From the first line of the data down to and including the line with "COL = S.collection", copy everything exactly, leaving out pictures.
Start of PROVIDED DATA
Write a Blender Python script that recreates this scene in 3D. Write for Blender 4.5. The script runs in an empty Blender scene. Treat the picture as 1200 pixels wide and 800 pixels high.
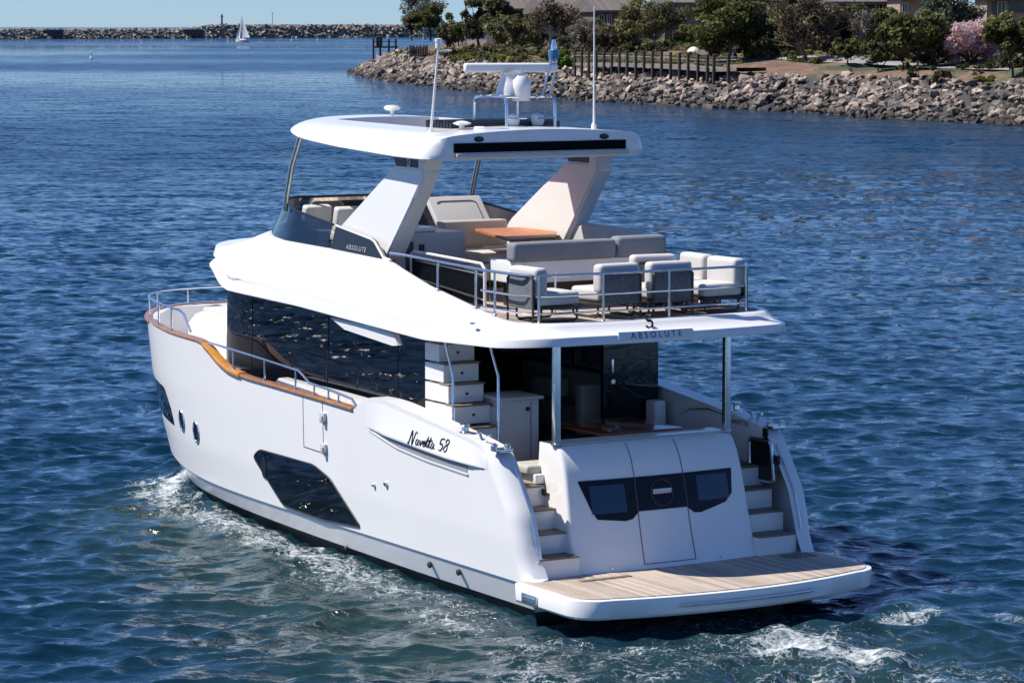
import bpy, bmesh, math, random
import numpy as np
from mathutils import Vector, Matrix
R = math.radians
random.seed(7); RNG = np.random.default_rng(11)
S = bpy.context.scene
COL = S.collection

# ------------------------------------------------------------------ camera, sky, sun, exposure
CAM = Vector((-35.526, 24.082, 8.371)); YAW = -0.53435; PITCH = math.atan(374/3500); F35 = 3500.0
cam_data = bpy.data.cameras.new('camera'); cam = bpy.data.objects.new('camera', cam_data); COL.objects.link(cam)
cam.location = CAM
_f = Vector((math.cos(YAW)*math.cos(PITCH), math.sin(YAW)*math.cos(PITCH), -math.sin(PITCH)))
cam.rotation_euler = _f.to_track_quat('-Z', 'Y').to_euler()
cam_data.sensor_width = 36; cam_data.lens = 36*F35/1200; cam_data.clip_start = 0.5; cam_data.clip_end = 20000
S.camera = cam
SUN_DIR = Vector((0.74, 1.10, 1.76)).normalized()
sun_el = math.asin(SUN_DIR.z); sun_az = math.atan2(SUN_DIR.x, SUN_DIR.y)
world = bpy.data.worlds.new('World'); S.world = world; world.use_nodes = True
nt = world.node_tree; nt.nodes.clear()
sky = nt.nodes.new('ShaderNodeTexSky'); sky.sky_type = 'NISHITA'; sky.sun_disc = False
sky.sun_elevation = sun_el; sky.sun_rotation = sun_az
sky.altitude = 0; sky.air_density = 0.55; sky.dust_density = 0.0; sky.ozone_density = 6.0
bg = nt.nodes.new('ShaderNodeBackground'); bg.inputs['Strength'].default_value = 0.135
wo = nt.nodes.new('ShaderNodeOutputWorld')
tint = nt.nodes.new('ShaderNodeVectorMath'); tint.operation = 'MULTIPLY'; tint.inputs[1].default_value = (.78, .88, 1.02)
tcw = nt.nodes.new('ShaderNodeTexCoord'); sxw = nt.nodes.new('ShaderNodeSeparateXYZ'); mrw = nt.nodes.new('ShaderNodeMapRange'); scw = nt.nodes.new('ShaderNodeVectorMath'); scw.operation = 'SCALE'
mrw.inputs['From Min'].default_value = 0; mrw.inputs['From Max'].default_value = .3; mrw.inputs['To Min'].default_value = .52; mrw.inputs['To Max'].default_value = 1.0   # clear marine air: the horizon band is not brighter than the sky above
nt.links.new(tcw.outputs['Generated'], sxw.inputs[0]); nt.links.new(sxw.outputs[2], mrw.inputs[0])
nt.links.new(sky.outputs[0], tint.inputs[0]); nt.links.new(tint.outputs[0], scw.inputs[0]); nt.links.new(mrw.outputs[0], scw.inputs['Scale']); nt.links.new(scw.outputs[0], bg.inputs[0]); nt.links.new(bg.outputs[0], wo.inputs[0])
sd = bpy.data.lights.new('sun', 'SUN'); sd.energy = 4.5; sd.angle = R(0.53); sd.color = (1.0, 0.95, 0.88)
sun = bpy.data.objects.new('sun', sd); COL.objects.link(sun)
sun.rotation_euler = (-SUN_DIR).to_track_quat('-Z', 'Y').to_euler(); sun.location = (0, 0, 60)
S.view_settings.view_transform = 'Standard'; S.view_settings.look = 'None'
S.view_settings.exposure = 0.50; S.view_settings.gamma = 1.0; S.view_settings.use_curve_mapping = False
S.render.engine = 'CYCLES'
S.cycles.max_bounces = 8; S.cycles.transparent_max_bounces = 12; S.cycles.caustics_reflective = False; S.cycles.caustics_refractive = False

# ------------------------------------------------------------------ materials
MATS = {}
def mat(name, color, rough=0.5, metal=0.0, coat=0.0, noise=None, bump=None, spec=None, ior=None):
    """Principled; noise=(scale, amount) varies colour, bump=(scale, strength, distance)"""
    m = bpy.data.materials.new(name); m.use_nodes = True; t = m.node_tree; p = t.nodes['Principled BSDF']
    p.inputs['Base Color'].default_value = (*color, 1); p.inputs['Roughness'].default_value = rough
    p.inputs['Metallic'].default_value = metal; p.inputs['Coat Weight'].default_value = coat
    p.inputs['Coat Roughness'].default_value = 0.04
    if spec is not None: p.inputs['Specular IOR Level'].default_value = spec
    if ior: p.inputs['IOR'].default_value = ior
    if noise or bump:
        tc = t.nodes.new('ShaderNodeTexCoord')
    if noise:
        n = t.nodes.new('ShaderNodeTexNoise'); n.inputs['Scale'].default_value = noise[0]; n.inputs['Detail'].default_value = 4
        r = t.nodes.new('ShaderNodeMapRange'); r.inputs['To Min'].default_value = 1-noise[1]; r.inputs['To Max'].default_value = 1+noise[1]
        r.inputs['From Min'].default_value = .3; r.inputs['From Max'].default_value = .7
        h = t.nodes.new('ShaderNodeVectorMath'); h.operation = 'SCALE'; h.inputs[0].default_value = color
        t.links.new(tc.outputs['Object'], n.inputs['Vector']); t.links.new(n.outputs[0], r.inputs[0]); t.links.new(r.outputs[0], h.inputs['Scale'])
        t.links.new(h.outputs[0], p.inputs['Base Color'])
    if bump:
        n = t.nodes.new('ShaderNodeTexNoise'); n.inputs['Scale'].default_value = bump[0]; n.inputs['Detail'].default_value = 3
        b = t.nodes.new('ShaderNodeBump'); b.inputs['Strength'].default_value = bump[1]; b.inputs['Distance'].default_value = bump[2]
        t.links.new(tc.outputs['Object'], n.inputs['Vector']); t.links.new(n.outputs[0], b.inputs['Height']); t.links.new(b.outputs[0], p.inputs['Normal'])
    MATS[name] = m
    return m
gel = mat('white_gelcoat', (.82, .805, .775), .16, noise=(.5, .012), bump=(.7, .05, .02))
gel_grey = mat('pale_grey_gelcoat', (.52, .51, .49), .3, noise=(1.5, .03))
boot = mat('black_antifouling', (.012, .014, .015), .45, noise=(3, .3))
groove = mat('dark_seam', (.03, .03, .032), .6)
glass = mat('tinted_black_glass', (.004, .006, .009), .015, ior=1.52)
blackp = mat('black_plastic', (.012, .012, .014), .35)
steel = mat('polished_steel', (.78, .78, .77), .24, 1.0, noise=(9, .06))
fabric = mat('beige_upholstery', (.44, .41, .37), .85, noise=(2.5, .05), bump=(60, .25, .004))
fabric_l = mat('light_upholstery', (.56, .54, .51), .85, noise=(2.5, .04), bump=(60, .25, .004))
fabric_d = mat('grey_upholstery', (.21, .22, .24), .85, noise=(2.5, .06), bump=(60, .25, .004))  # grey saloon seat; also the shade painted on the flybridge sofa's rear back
mesh_d = mat('woven_dark_mesh', (.15, .15, .155), .8, noise=(30, .3), bump=(90, .5, .004))
frame_d = mat('dark_bronze_frame', (.055, .045, .04), .4, .3)
varnish = mat('varnished_teak', (.52, .22, .028), .25, coat=.5, noise=(5, .25))
caprail_m = mat('cap_rail_teak', (.34, .155, .06), .35, coat=.3, noise=(6, .25))
tabwood = mat('red_brown_table_wood', (.27, .075, .026), .18, coat=.6, noise=(7, .2))
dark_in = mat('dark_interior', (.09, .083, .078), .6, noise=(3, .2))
navy = mat('dark_blue_glass', (.006, .020, .055), .10, ior=1.6)
lett = mat('dark_lettering', (.012, .012, .014), .3)
lettw = mat('silver_lettering', (.6, .6, .6), .25, .3)
def smoked(name, tint, mix):
    m = bpy.data.materials.new(name); m.use_nodes = True; t = m.node_tree; t.nodes.clear()
    o = t.nodes.new('ShaderNodeOutputMaterial'); tr = t.nodes.new('ShaderNodeBsdfTransparent'); tr.inputs[0].default_value = (*tint, 1)
    g = t.nodes.new('ShaderNodeBsdfGlossy'); g.inputs['Roughness'].default_value = .02; g.inputs[0].default_value = (.9, .95, 1, 1)
    fr = t.nodes.new('ShaderNodeFresnel'); fr.inputs[0].default_value = 1.5
    mx = t.nodes.new('ShaderNodeMixShader')
    t.links.new(fr.outputs[0], mx.inputs[0]); t.links.new(tr.outputs[0], mx.inputs[1]); t.links.new(g.outputs[0], mx.inputs[2]); t.links.new(mx.outputs[0], o.inputs[0])
    return m
smoke = smoked('smoked_glass', (.20, .23, .26), .5)
smoke_d = smoked('dark_smoked_glass', (.10, .11, .13), .5)
pane = smoked('clear_pane', (.55, .62, .68), .5)
def plank_mat(name, col, gap, axis='Y', width=.07, rough=.65, var=.16):
    """planks running fore-aft or athwartships with dark caulking"""
    m = bpy.data.materials.new(name); m.use_nodes = True; t = m.node_tree; p = t.nodes['Principled BSDF']
    tc = t.nodes.new('ShaderNodeTexCoord'); sx = t.nodes.new('ShaderNodeSeparateXYZ'); t.links.new(tc.outputs['Object'], sx.inputs[0])
    d = t.nodes.new('ShaderNodeMath'); d.operation = 'DIVIDE'; d.inputs[1].default_value = width; t.links.new(sx.outputs[axis], d.inputs[0])
    fl = t.nodes.new('ShaderNodeMath'); fl.operation = 'FLOOR'; t.links.new(d.outputs[0], fl.inputs[0])
    frc = t.nodes.new('ShaderNodeMath'); frc.operation = 'FRACT'; t.links.new(d.outputs[0], frc.inputs[0])
    lt = t.nodes.new('ShaderNodeMath'); lt.operation = 'LESS_THAN'; lt.inputs[1].default_value = .07; t.links.new(frc.outputs[0], lt.inputs[0])
    wn = t.nodes.new('ShaderNodeTexWhiteNoise'); wn.noise_dimensions = '1D'; t.links.new(fl.outputs[0], wn.inputs['W'])
    mp = t.nodes.new('ShaderNodeMapping'); mp.inputs['Scale'].default_value = (2, 40, 2) if axis == 'Y' else (40, 2, 2); t.links.new(tc.outputs['Object'], mp.inputs[0])
    n = t.nodes.new('ShaderNodeTexNoise'); n.inputs['Scale'].default_value = 1.0; n.inputs['Detail'].default_value = 5; t.links.new(mp.outputs[0], n.inputs[0])
    n2 = t.nodes.new('ShaderNodeTexNoise'); n2.inputs['Scale'].default_value = 1.6; n2.inputs['Detail'].default_value = 3; t.links.new(tc.outputs['Object'], n2.inputs[0])
    a = t.nodes.new('ShaderNodeMath'); a.operation = 'ADD'; t.links.new(wn.outputs['Value'], a.inputs[0]); t.links.new(n.outputs[0], a.inputs[1])
    a2 = t.nodes.new('ShaderNodeMath'); a2.operation = 'ADD'; t.links.new(a.outputs[0], a2.inputs[0]); t.links.new(n2.outputs[0], a2.inputs[1])
    mr = t.nodes.new('ShaderNodeMapRange'); mr.inputs['From Min'].default_value = .8; mr.inputs['From Max'].default_value = 2.2; mr.inputs['To Min'].default_value = 1-var; mr.inputs['To Max'].default_value = 1+var; t.links.new(a2.outputs[0], mr.inputs[0])
    sc = t.nodes.new('ShaderNodeVectorMath'); sc.operation = 'SCALE'; sc.inputs[0].default_value = col; t.links.new(mr.outputs[0], sc.inputs['Scale'])
    mx = t.nodes.new('ShaderNodeMix'); mx.data_type = 'RGBA'; t.links.new(lt.outputs[0], mx.inputs[0]); t.links.new(sc.outputs[0], mx.inputs[6]); mx.inputs[7].default_value = (*gap, 1)
    t.links.new(mx.outputs[2], p.inputs['Base Color']); p.inputs['Roughness'].default_value = rough
    return m
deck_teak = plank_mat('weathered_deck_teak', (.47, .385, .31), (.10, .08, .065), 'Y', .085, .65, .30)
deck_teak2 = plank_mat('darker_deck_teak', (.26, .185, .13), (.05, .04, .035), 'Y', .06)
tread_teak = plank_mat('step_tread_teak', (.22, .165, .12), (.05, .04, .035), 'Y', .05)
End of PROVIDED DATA
=== RESULT FOR THIS TASK ===
Write a Blender Python script that recreates this scene in 3D. Write for Blender 4.5. The script runs in an empty Blender scene. Treat the picture as 1200 pixels wide and 800 pixels high.
import bpy, bmesh, math, random
import numpy as np
from mathutils import Vector, Matrix
R = math.radians
random.seed(7); RNG = np.random.default_rng(11)
S = bpy.context.scene
COL = S.collection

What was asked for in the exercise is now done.